> _DATA EXTRACT_:
◇ ◇ ◇ ◇ ◇
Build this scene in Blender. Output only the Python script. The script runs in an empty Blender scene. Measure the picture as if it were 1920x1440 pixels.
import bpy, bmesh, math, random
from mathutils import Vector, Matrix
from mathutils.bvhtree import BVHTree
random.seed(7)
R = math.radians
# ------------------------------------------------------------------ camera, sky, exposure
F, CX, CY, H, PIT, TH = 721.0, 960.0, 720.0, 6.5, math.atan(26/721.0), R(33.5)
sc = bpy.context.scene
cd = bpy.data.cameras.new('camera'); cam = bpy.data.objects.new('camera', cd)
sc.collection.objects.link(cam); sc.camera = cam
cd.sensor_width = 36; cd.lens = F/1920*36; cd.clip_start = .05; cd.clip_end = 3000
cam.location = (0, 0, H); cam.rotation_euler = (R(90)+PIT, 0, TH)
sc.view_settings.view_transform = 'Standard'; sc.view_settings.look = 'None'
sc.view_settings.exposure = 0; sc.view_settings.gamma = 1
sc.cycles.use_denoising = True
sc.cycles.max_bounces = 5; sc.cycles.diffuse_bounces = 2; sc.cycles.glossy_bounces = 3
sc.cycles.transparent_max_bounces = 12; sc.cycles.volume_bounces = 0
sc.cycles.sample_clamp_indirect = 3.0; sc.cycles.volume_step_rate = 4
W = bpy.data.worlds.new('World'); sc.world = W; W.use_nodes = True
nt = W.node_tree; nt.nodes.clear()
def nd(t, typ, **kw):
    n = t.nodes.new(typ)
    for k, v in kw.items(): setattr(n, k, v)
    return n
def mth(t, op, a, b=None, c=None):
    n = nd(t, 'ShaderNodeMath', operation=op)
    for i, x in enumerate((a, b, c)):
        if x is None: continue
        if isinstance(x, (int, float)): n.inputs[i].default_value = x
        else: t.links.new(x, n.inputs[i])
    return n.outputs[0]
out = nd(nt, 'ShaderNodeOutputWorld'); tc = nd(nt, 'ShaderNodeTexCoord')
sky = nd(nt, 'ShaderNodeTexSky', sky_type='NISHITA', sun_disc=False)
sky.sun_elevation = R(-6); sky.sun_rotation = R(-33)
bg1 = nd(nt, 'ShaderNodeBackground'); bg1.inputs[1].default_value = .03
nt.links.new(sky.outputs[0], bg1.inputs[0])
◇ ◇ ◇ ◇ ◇
> _TASK BRIEF_: Quote the data above in full, changing nothing.

> _EXERCISE RESPONSE_:
Build this scene in Blender. Output only the Python script. The script runs in an empty Blender scene. Measure the picture as if it were 1920x1440 pixels.
import bpy, bmesh, math, random
from mathutils import Vector, Matrix
from mathutils.bvhtree import BVHTree
random.seed(7)
R = math.radians
# ------------------------------------------------------------------ camera, sky, exposure
F, CX, CY, H, PIT, TH = 721.0, 960.0, 720.0, 6.5, math.atan(26/721.0), R(33.5)
sc = bpy.context.scene
cd = bpy.data.cameras.new('camera'); cam = bpy.data.objects.new('camera', cd)
sc.collection.objects.link(cam); sc.camera = cam
cd.sensor_width = 36; cd.lens = F/1920*36; cd.clip_start = .05; cd.clip_end = 3000
cam.location = (0, 0, H); cam.rotation_euler = (R(90)+PIT, 0, TH)
sc.view_settings.view_transform = 'Standard'; sc.view_settings.look = 'None'
sc.view_settings.exposure = 0; sc.view_settings.gamma = 1
sc.cycles.use_denoising = True
sc.cycles.max_bounces = 5; sc.cycles.diffuse_bounces = 2; sc.cycles.glossy_bounces = 3
sc.cycles.transparent_max_bounces = 12; sc.cycles.volume_bounces = 0
sc.cycles.sample_clamp_indirect = 3.0; sc.cycles.volume_step_rate = 4
W = bpy.data.worlds.new('World'); sc.world = W; W.use_nodes = True
nt = W.node_tree; nt.nodes.clear()
def nd(t, typ, **kw):
    n = t.nodes.new(typ)
    for k, v in kw.items(): setattr(n, k, v)
    return n
def mth(t, op, a, b=None, c=None):
    n = nd(t, 'ShaderNodeMath', operation=op)
    for i, x in enumerate((a, b, c)):
        if x is None: continue
        if isinstance(x, (int, float)): n.inputs[i].default_value = x
        else: t.links.new(x, n.inputs[i])
    return n.outputs[0]
out = nd(nt, 'ShaderNodeOutputWorld'); tc = nd(nt, 'ShaderNodeTexCoord')
sky = nd(nt, 'ShaderNodeTexSky', sky_type='NISHITA', sun_disc=False)
sky.sun_elevation = R(-6); sky.sun_rotation = R(-33)
bg1 = nd(nt, 'ShaderNodeBackground'); bg1.inputs[1].default_value = .03
nt.links.new(sky.outputs[0], bg1.inputs[0])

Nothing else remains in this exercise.